◆ **Directions**
Without the pictures, return each record as it appears.

◆ **Supplied data**
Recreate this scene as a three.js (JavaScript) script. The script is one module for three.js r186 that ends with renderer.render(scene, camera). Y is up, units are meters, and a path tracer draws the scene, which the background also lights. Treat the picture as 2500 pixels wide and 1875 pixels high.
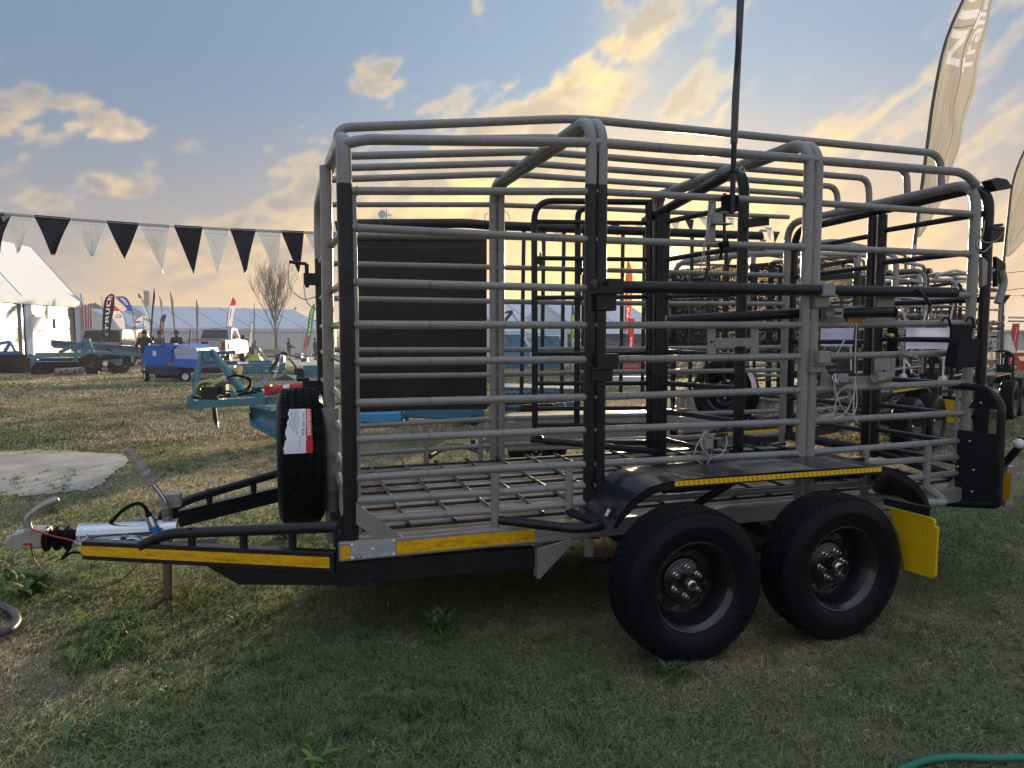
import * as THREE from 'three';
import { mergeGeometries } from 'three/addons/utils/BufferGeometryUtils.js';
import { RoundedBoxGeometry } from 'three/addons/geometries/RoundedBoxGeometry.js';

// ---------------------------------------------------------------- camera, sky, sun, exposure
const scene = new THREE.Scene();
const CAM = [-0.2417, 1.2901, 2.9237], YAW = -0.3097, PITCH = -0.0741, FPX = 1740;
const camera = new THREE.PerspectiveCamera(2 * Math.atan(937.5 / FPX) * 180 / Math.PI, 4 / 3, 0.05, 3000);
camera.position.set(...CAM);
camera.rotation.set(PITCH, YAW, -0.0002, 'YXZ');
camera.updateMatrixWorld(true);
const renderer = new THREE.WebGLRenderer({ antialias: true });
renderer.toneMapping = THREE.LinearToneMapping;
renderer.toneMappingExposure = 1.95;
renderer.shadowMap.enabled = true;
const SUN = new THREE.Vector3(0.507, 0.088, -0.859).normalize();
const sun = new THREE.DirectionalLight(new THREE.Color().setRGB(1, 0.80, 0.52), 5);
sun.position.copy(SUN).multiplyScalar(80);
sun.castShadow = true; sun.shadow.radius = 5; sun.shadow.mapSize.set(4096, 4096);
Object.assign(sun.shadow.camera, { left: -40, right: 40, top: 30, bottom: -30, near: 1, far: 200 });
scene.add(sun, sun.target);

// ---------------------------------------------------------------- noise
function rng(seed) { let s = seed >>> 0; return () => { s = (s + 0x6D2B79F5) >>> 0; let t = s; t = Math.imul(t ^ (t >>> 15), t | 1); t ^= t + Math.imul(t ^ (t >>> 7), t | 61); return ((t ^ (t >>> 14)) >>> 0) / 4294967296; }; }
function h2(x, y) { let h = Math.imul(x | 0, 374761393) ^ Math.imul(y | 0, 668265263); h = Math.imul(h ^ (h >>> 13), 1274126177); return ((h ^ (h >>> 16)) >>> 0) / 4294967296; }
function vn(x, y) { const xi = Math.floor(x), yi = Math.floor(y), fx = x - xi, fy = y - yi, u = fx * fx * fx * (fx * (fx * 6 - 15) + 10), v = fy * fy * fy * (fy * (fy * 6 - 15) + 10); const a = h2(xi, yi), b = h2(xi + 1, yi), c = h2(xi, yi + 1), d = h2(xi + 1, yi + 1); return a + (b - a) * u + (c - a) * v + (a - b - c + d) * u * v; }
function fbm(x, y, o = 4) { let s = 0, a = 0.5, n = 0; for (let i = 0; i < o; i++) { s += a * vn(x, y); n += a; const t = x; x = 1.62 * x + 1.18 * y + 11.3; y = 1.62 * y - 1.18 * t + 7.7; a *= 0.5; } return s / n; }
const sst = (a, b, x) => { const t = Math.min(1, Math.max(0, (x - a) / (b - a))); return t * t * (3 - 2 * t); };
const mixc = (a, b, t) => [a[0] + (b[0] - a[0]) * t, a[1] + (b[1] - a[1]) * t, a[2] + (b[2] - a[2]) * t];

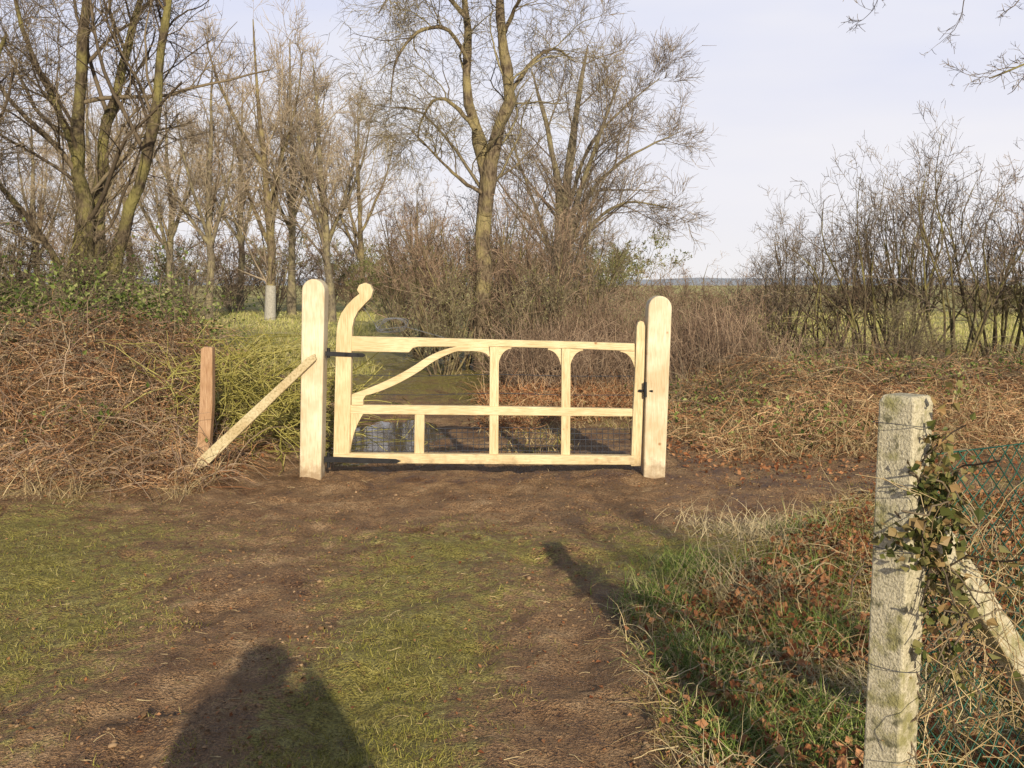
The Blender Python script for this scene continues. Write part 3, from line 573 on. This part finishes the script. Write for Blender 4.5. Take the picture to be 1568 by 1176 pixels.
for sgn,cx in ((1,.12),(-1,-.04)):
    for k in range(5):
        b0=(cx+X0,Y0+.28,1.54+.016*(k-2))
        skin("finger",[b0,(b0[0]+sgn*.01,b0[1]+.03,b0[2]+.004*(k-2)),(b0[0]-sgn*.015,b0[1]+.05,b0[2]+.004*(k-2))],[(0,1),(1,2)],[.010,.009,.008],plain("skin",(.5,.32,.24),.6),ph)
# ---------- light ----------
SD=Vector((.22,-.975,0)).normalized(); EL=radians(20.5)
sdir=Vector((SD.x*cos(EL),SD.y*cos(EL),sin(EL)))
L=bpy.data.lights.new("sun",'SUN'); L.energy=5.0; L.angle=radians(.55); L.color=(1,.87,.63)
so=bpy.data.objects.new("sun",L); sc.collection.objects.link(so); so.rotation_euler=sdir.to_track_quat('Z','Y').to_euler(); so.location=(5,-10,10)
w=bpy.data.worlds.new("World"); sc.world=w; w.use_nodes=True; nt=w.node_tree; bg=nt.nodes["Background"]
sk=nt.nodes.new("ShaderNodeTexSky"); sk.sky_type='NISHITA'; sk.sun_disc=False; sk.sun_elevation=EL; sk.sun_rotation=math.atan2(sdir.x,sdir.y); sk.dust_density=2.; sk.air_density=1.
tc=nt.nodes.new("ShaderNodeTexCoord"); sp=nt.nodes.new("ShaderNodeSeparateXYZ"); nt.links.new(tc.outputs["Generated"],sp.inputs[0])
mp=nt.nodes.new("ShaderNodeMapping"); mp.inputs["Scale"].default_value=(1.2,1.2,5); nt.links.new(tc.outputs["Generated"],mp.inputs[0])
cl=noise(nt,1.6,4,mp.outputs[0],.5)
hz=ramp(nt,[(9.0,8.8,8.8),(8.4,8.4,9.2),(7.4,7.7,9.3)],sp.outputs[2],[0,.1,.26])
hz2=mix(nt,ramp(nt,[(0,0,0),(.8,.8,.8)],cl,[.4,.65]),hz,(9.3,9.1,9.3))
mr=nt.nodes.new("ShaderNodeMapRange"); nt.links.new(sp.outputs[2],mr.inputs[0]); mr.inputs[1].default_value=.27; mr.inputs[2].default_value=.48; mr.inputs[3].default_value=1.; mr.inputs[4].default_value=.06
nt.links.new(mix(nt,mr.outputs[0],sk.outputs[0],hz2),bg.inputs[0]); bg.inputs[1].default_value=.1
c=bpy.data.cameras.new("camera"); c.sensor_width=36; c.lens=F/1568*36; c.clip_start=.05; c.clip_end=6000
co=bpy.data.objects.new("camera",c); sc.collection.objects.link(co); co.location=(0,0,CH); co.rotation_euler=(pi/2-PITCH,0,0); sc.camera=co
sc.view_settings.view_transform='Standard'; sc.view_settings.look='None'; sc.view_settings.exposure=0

◆ **Final result**
Recreate this scene as a three.js (JavaScript) script. The script is one module for three.js r186 that ends with renderer.render(scene, camera). Y is up, units are meters, and a path tracer draws the scene, which the background also lights. Treat the picture as 2500 pixels wide and 1875 pixels high.
import * as THREE from 'three';
import { mergeGeometries } from 'three/addons/utils/BufferGeometryUtils.js';
import { RoundedBoxGeometry } from 'three/addons/geometries/RoundedBoxGeometry.js';

// ---------------------------------------------------------------- camera, sky, sun, exposure
const scene = new THREE.Scene();
const CAM = [-0.2417, 1.2901, 2.9237], YAW = -0.3097, PITCH = -0.0741, FPX = 1740;
const camera = new THREE.PerspectiveCamera(2 * Math.atan(937.5 / FPX) * 180 / Math.PI, 4 / 3, 0.05, 3000);
camera.position.set(...CAM);
camera.rotation.set(PITCH, YAW, -0.0002, 'YXZ');
camera.updateMatrixWorld(true);
const renderer = new THREE.WebGLRenderer({ antialias: true });
renderer.toneMapping = THREE.LinearToneMapping;
renderer.toneMappingExposure = 1.95;
renderer.shadowMap.enabled = true;
const SUN = new THREE.Vector3(0.507, 0.088, -0.859).normalize();
const sun = new THREE.DirectionalLight(new THREE.Color().setRGB(1, 0.80, 0.52), 5);
sun.position.copy(SUN).multiplyScalar(80);
sun.castShadow = true; sun.shadow.radius = 5; sun.shadow.mapSize.set(4096, 4096);
Object.assign(sun.shadow.camera, { left: -40, right: 40, top: 30, bottom: -30, near: 1, far: 200 });
scene.add(sun, sun.target);

// ---------------------------------------------------------------- noise
function rng(seed) { let s = seed >>> 0; return () => { s = (s + 0x6D2B79F5) >>> 0; let t = s; t = Math.imul(t ^ (t >>> 15), t | 1); t ^= t + Math.imul(t ^ (t >>> 7), t | 61); return ((t ^ (t >>> 14)) >>> 0) / 4294967296; }; }
function h2(x, y) { let h = Math.imul(x | 0, 374761393) ^ Math.imul(y | 0, 668265263); h = Math.imul(h ^ (h >>> 13), 1274126177); return ((h ^ (h >>> 16)) >>> 0) / 4294967296; }
function vn(x, y) { const xi = Math.floor(x), yi = Math.floor(y), fx = x - xi, fy = y - yi, u = fx * fx * fx * (fx * (fx * 6 - 15) + 10), v = fy * fy * fy * (fy * (fy * 6 - 15) + 10); const a = h2(xi, yi), b = h2(xi + 1, yi), c = h2(xi, yi + 1), d = h2(xi + 1, yi + 1); return a + (b - a) * u + (c - a) * v + (a - b - c + d) * u * v; }
function fbm(x, y, o = 4) { let s = 0, a = 0.5, n = 0; for (let i = 0; i < o; i++) { s += a * vn(x, y); n += a; const t = x; x = 1.62 * x + 1.18 * y + 11.3; y = 1.62 * y - 1.18 * t + 7.7; a *= 0.5; } return s / n; }
const sst = (a, b, x) => { const t = Math.min(1, Math.max(0, (x - a) / (b - a))); return t * t * (3 - 2 * t); };
const mixc = (a, b, t) => [a[0] + (b[0] - a[0]) * t, a[1] + (b[1] - a[1]) * t, a[2] + (b[2] - a[2]) * t];

The Blender Python script for this scene continues. Write part 3, from line 573 on. This part finishes the script. Write for Blender 4.5. Take the picture to be 1568 by 1176 pixels.
for sgn,cx in ((1,.12),(-1,-.04)):
    for k in range(5):
        b0=(cx+X0,Y0+.28,1.54+.016*(k-2))
        skin("finger",[b0,(b0[0]+sgn*.01,b0[1]+.03,b0[2]+.004*(k-2)),(b0[0]-sgn*.015,b0[1]+.05,b0[2]+.004*(k-2))],[(0,1),(1,2)],[.010,.009,.008],plain("skin",(.5,.32,.24),.6),ph)
# ---------- light ----------
SD=Vector((.22,-.975,0)).normalized(); EL=radians(20.5)
sdir=Vector((SD.x*cos(EL),SD.y*cos(EL),sin(EL)))
L=bpy.data.lights.new("sun",'SUN'); L.energy=5.0; L.angle=radians(.55); L.color=(1,.87,.63)
so=bpy.data.objects.new("sun",L); sc.collection.objects.link(so); so.rotation_euler=sdir.to_track_quat('Z','Y').to_euler(); so.location=(5,-10,10)
w=bpy.data.worlds.new("World"); sc.world=w; w.use_nodes=True; nt=w.node_tree; bg=nt.nodes["Background"]
sk=nt.nodes.new("ShaderNodeTexSky"); sk.sky_type='NISHITA'; sk.sun_disc=False; sk.sun_elevation=EL; sk.sun_rotation=math.atan2(sdir.x,sdir.y); sk.dust_density=2.; sk.air_density=1.
tc=nt.nodes.new("ShaderNodeTexCoord"); sp=nt.nodes.new("ShaderNodeSeparateXYZ"); nt.links.new(tc.outputs["Generated"],sp.inputs[0])
mp=nt.nodes.new("ShaderNodeMapping"); mp.inputs["Scale"].default_value=(1.2,1.2,5); nt.links.new(tc.outputs["Generated"],mp.inputs[0])
cl=noise(nt,1.6,4,mp.outputs[0],.5)
hz=ramp(nt,[(9.0,8.8,8.8),(8.4,8.4,9.2),(7.4,7.7,9.3)],sp.outputs[2],[0,.1,.26])
hz2=mix(nt,ramp(nt,[(0,0,0),(.8,.8,.8)],cl,[.4,.65]),hz,(9.3,9.1,9.3))
mr=nt.nodes.new("ShaderNodeMapRange"); nt.links.new(sp.outputs[2],mr.inputs[0]); mr.inputs[1].default_value=.27; mr.inputs[2].default_value=.48; mr.inputs[3].default_value=1.; mr.inputs[4].default_value=.06
nt.links.new(mix(nt,mr.outputs[0],sk.outputs[0],hz2),bg.inputs[0]); bg.inputs[1].default_value=.1
c=bpy.data.cameras.new("camera"); c.sensor_width=36; c.lens=F/1568*36; c.clip_start=.05; c.clip_end=6000
co=bpy.data.objects.new("camera",c); sc.collection.objects.link(co); co.location=(0,0,CH); co.rotation_euler=(pi/2-PITCH,0,0); sc.camera=co
sc.view_settings.view_transform='Standard'; sc.view_settings.look='None'; sc.view_settings.exposure=0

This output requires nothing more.